Filme do Dia: Nostalgia (1983), Andrei Tarkovski

Nostalgia (Nostalghia, Itália/França/União Soviética, 1983). Direção: Andrei Tarkovski. Rot. Original: Andrei Tarkovski & Tonino Guerra. Fotografia: Guiseppe Lanci. Montagem: Ermínia Marani & Amadeo Salfa. Dir. de arte: Andrea Crisanti. Cenografia: Mauro Passi. Figurinos: Lina Nerli Taviani. Com: Oleg Yankovski, Erland Josephson, Domiziana Giordano, Patrizia Terreno, Laura De Marchi, Delia Boccardo, Milena Vukotic, Raffaele Di Mario.
Andrei Gorèakov (Yankovski) é um escritor que viaja pela Itália ao lado da tradutora Eugenia (Giordano), com o intuito de escrever a biografia de um célebre compositor russo.
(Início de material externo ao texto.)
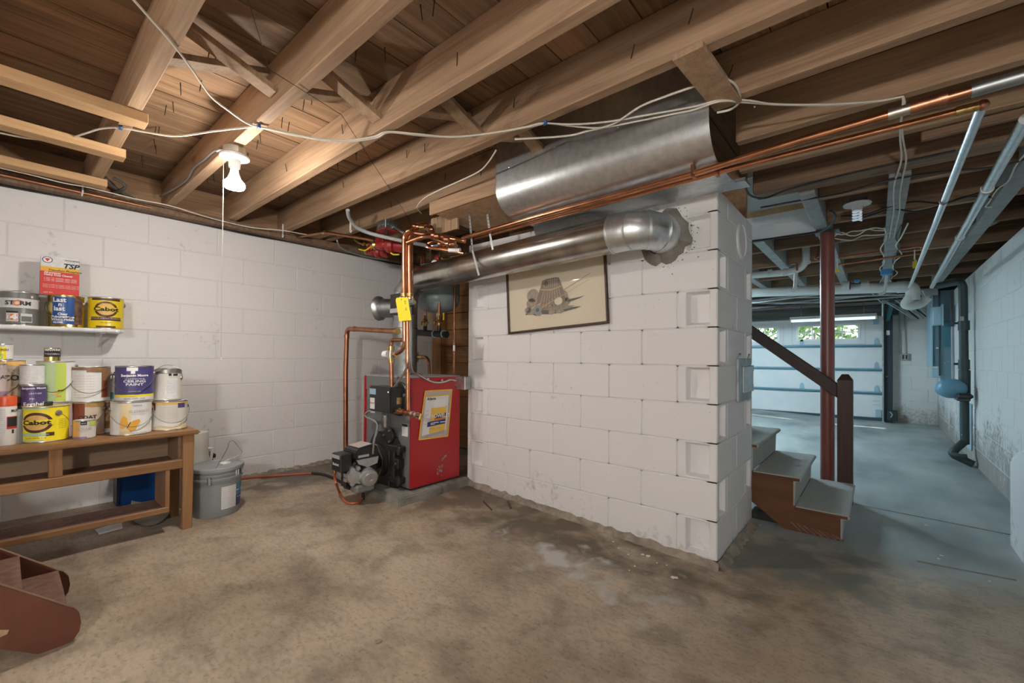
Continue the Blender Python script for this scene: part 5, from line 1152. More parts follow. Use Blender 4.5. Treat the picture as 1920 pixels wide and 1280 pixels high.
can('ceil', 216, 289, 686, 'purple gallon can of ceiling paint with a yellow stripe', 'tin', CANS['elements']['top'], xc=CANS['elements']['c'].x-.015, group=g_b, ba=.15,
    bands=((.19, .965, 'can_purple'), (.125, .19, 'can_yellow2'), (.02, .125, 'can_white')), patches=((-.42, .16, .86, .96, 'print_white'), (-.2, .02, .78, .86, 'print_white')),
    texts=(('Benjamin Moore', .095, .73, 0, 'print_white', dict(bold=.0008)), ('WATERBORNE', .045, .635, 0, 'print_white', dict(wide=1.5)), ('CEILING', .095, .565, 0, 'print_white', dict(wide=1.45, bold=.0004)), ('PAINT', .095, .475, 0, 'print_white', dict(wide=1.5, bold=.0004)), ('INTERIOR', .045, .275, 0, 'print_white', dict(wide=1.4)), ('CEILING WHITE   508 00', .045, .075, 0, 'print_black')))
can('dent', 289, 341, 690, 'cream gallon can with a bent open lid at the right bench end', 'can_offwhite', CANS['rlow']['top'], xc=CANS['rlow']['c'].x-.03, group=g_b, bail='up', h=.165, ears=True, ba=.3, lid='can_yellowpale',
    patches=((-.2, .75, .05, .78, 'label_paper'), (.05, .25, .88, .96, 'print_black'), (.38, .75, .88, .95, 'print_black')), texts=tuple(('xxxx xxx xxxx xx', .04, .72-.055*i, .3, 'print_grey') for i in range(9)))
k = CANS['dent']; mb = MB(); fn2 = lambda i, j: V((k['c'].x+(k['r']*(1.02+.04*math.sin(9*i)))*math.cos(6.283*i), k['c'].y+k['r']*1.03*math.sin(6.283*i), k['top']-.002+(.016+.010*math.sin(6.283*i*2+1))*j)); mb.grid(fn2, 30, 2); mb.part('bent_rim', 'tin_lid', k['t'], fix=False)
can('coat', 132, 198, 754, 'gallon can with a wide dark red paint drip on the bench', 'can_beige', ZT, vB=817, group=g_b, ba=.35,
    bands=((.86, .97, 'can_orange'), (.0, .08, 'can_orange')), patches=((-1.4, -.35, .0, .97, 'drip_red'), (-.5, -.15, .35, .97, 'drip_red')), texts=(('COAT', .15, .55, .0, 'print_black', dict(bold=.0008)),))
can('drip', 132, 208, 687, 'white gallon can with brown drips down its right side', 'can_white', CANS['coat']['top'], xc=CANS['coat']['c'].x+.005, group=g_b, ba=.05, lid='drip_brown',
    patches=((.55, 1.5, .12, .97, 'drip_brown'), (.62, .95, .12, .60, 'drip_red'), (-1.2, .6, .90, .97, 'drip_brown'), (-.2, .6, .84, .92, 'drip_brown')), texts=tuple(('xxxx xxxxx xxx xxxxxx xx', .04, .74-.075*i, -.35, 'print_grey') for i in range(9)))
can('ycabot', 43, 132, 762, 'bright yellow gallon can with a mint stripe at the bench front', 'can_yellow2', ZT, vB=829, group=g_b, lid='can_black', bail=None, ears=False,
    patches=((-1.2, .25, .185, .27, 'can_mint'), (-1.2, .1, .93, .965, 'can_mint'), (.0, .35, .18, .28, 'can_brown'), (-1.2, -.1, .05, .085, 'can_mint')), texts=(('SOLID ACRYLIC STAIN', .055, .225, -.45, 'print_white'), ('ULTRA WHITE BASE', .05, .13, -.45, 'can_brown'))+tuple(('xx xxxx xxxxx', .035, .62-.05*i, .75, 'can_brown') for i in range(6)))
emblem('ycabot', .56, .062, .050, -.45)
k = CANS['ycabot']; s = (-V((*k['d'], 0))).cross(V((0, 0, 1))); e = cyl_fn(k['c'], k['r'], k['zb']+.80*k['h'], k['d'], .55)
ear = MB().cyl(e(0, 0), e(0, 0)+(e(0, 0)-V((k['c'].x, k['c'].y, e(0, 0).z))).normalized()*.007, .015, .010, 14).part('handle_ear', 'tin_lid', k['t'])
MB().tube(sag([e(0, 0)+V((.008, 0, 0)), e(.02, -.012), e(.05, -.035), e(.075, -.05)], 4), .0016, 6).part('bail_handle', 'wire', k['t'])
can('quart', 139, 182, 788, 'small rainbow coloured sample can in front on the bench', 'can_offwhite', ZT, vB=823, group=g_b, bail=None, ears=False,
    patches=((-1.4, -.45, .03, .95, 'can_orange'), (.45, 1.4, .70, .95, 'can_lime'), (-.35, .20, .76, .96, 'print_black'), (-1.4, .2, .03, .14, 'can_lilac')), texts=(('COLOR', .20, .55, -.05, 'print_grey'), ('REDEFINED', .06, .42, .0, 'print_grey'), ('BEHR', .08, .85, -.07, 'print_white')))
can('amber', 186, 222, 752, 'dark amber patterned can wedged behind the white cans', 'can_amber', ZT, xc=-3.33, h=.175, group=g_b, bail=None, ears=False, bands=((0, .14, 'can_white'),))
can('pink', 66, 142, 737, 'dusty pink gallon can under the green can on the bench', 'can_pink', ZT, xc=-3.30, group=g_b, bail=None, h=.185, texts=(('Colour', .10, .82, .1, 'print_grey'),))
can('green', 68, 141, 677, 'pale green and white gallon can with orange flowers at the bench back', 'can_white', CANS['pink']['top'], xc=-3.31, group=g_b, bail='side', ba=.1,
    patches=((-1.3, .0, .04, .96, 'can_green'), (.0, .55, .04, .96, 'can_lime'), (-.2, .1, .22, .26, 'can_orange'), (.05, .30, .14, .17, 'print_orange'), (.1, .4, .28, .31, 'drip_red')))
can('mini', 82, 114, 652, 'tiny dark brown and yellow tin on top of the green can', 'can_black', CANS['green']['top'], xc=-3.30, group=g_b, bail=None, ears=False, lid='tin_gold', rim='tin_gold', bands=((.03, .32, 'tin_gold'),), texts=(('MINWAX', .22, .84, 0, 'print_white', dict(bold=.0004)), ('Polyurethane', .16, .55, 0, 'print_white')))
can('under1', 34, 98, 757, 'grey gallon can mostly hidden behind the front row', 'can_grey', ZT, xc=-3.29, h=.172, group=g_b, bail=None, ears=False)
can('egg', 40, 89, 722, 'dark purple quart can with white lettering under a grey can', 'can_purple2', CANS['under1']['top'], xc=-3.245, group=g_b, bail='back', ears=False,
    texts=(('Benjamin Moore', .13, .86, .0, 'print_white', dict(bold=.0004)), ('LEATHER', .10, .62, .12, 'print_white'), ('Mr.', .14, .38, -.1, 'print_white'), ('Eggshell', .24, .14, .05, 'print_white', dict(bold=.0005))))
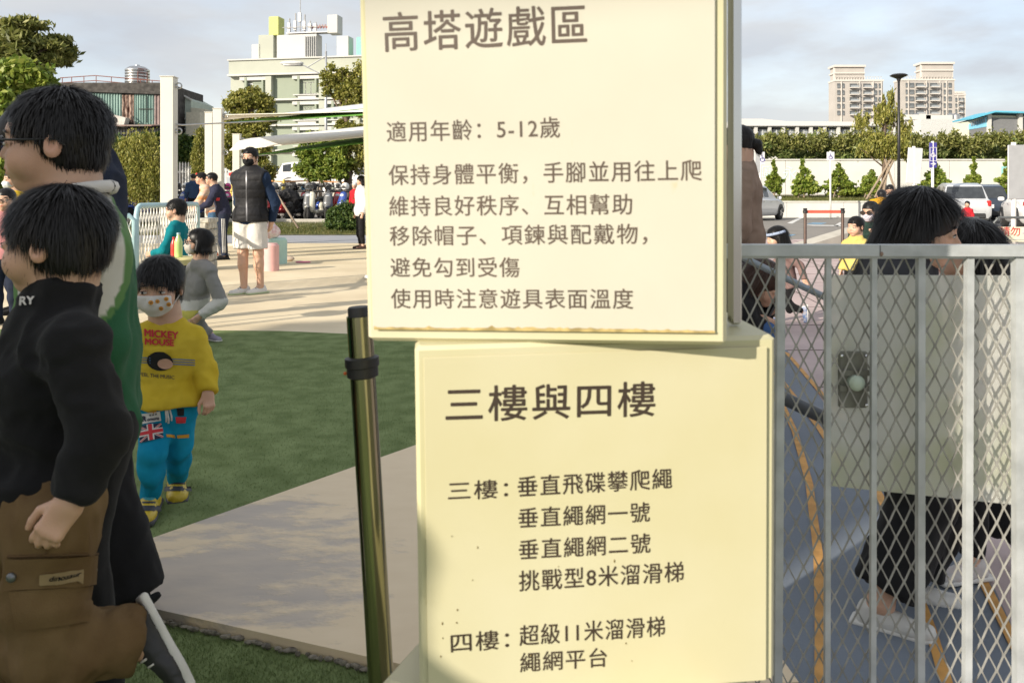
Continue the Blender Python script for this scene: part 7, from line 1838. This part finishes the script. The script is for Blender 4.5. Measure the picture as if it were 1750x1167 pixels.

Descrente e desesperado, Andrei encontrará esperança nas Termas de Vignoni, onde encontra Domenico (Josephson), tido como louco.
Penúltimo filme de Tarkovski e seu primeiro filme realizado no exílio. Ainda que com um magistral senso de construir a dimensão temporal e a invasão do tempo presente pela memória como poucos o fizeram no cinema (efetuada a partir de longos, fluidos e virtuosos planos-sequências, assim como de tableaux líricos e de flashbacks pouco ortodoxos), o filme se ressente de um crescente tom auto-complacente ainda mais acentuado em seu O Sacrifício (1985). Se há alguma dúvida sobre a força da dimensão autobiográfica na construção desses verdadeiros tableaux vivants da memória, recorrentes na obra do cineasta, aqui como em outros filmes (em O Espelho se observa um cartaz de um filme seu na casa do artista) o cineasta resolve explicitá-la ainda de modo mais acentuado aqui. Seja através de um alter-ego de mesmo nome ou mesmo de um comentário sobre o próprio universo imagético com o qual é associado – como quando Eugenia, no prólogo, comenta que a paisagem é como um verdadeiro quadro. Ou ainda de uma poesia lida pela última de Arseni Tarkovski, pai do cineasta. Há momentos em que o cineasta beira certo tom esquemático e francamente conservador que não pode ser percebido em suas melhores obras, seja no retrato da mulher moderna como leviana e rasa diante das mulheres que ainda compartilham da fé religiosa e de seu dom da maternidade como méritos incomparáveis. Outros ainda em que tal esquematismo demonstra ser menos sutil que em filmes como Solaris ou Stalker, ao contrapor o niilismo da razão que acaba se aproximando da fé através do que aparentemente ainda parece ser o único caminho possível: a radicalidade da loucura (que voltará a ser expresso em O Sacrifício). Porém, se tal idealização pastoral de um passado em contraposição a uma liberdade “desorientada” do mundo contemporâneo que parece remeter não apenas ao passado pessoal do cineasta mas de toda a humanidade pode ser problemática, não deixa de ser fonte de inspiração para algumas imagens de uma beleza e unicidade incontestes – como nos longos planos em tableaux. E é justamente na incapacidade de se imaginar qual imagem sucederá a seguinte, algo que remete ao cinema moderno de Antonioni, que se demonstra a força de um filme tão pouco preocupado em explorar aspectos narrativos mais comezinhos. Prêmio de direção em Cannes dividido com L´Argent de Bresson. Opera Film Produzione/RAI/Sovinfilm. 125 minutos.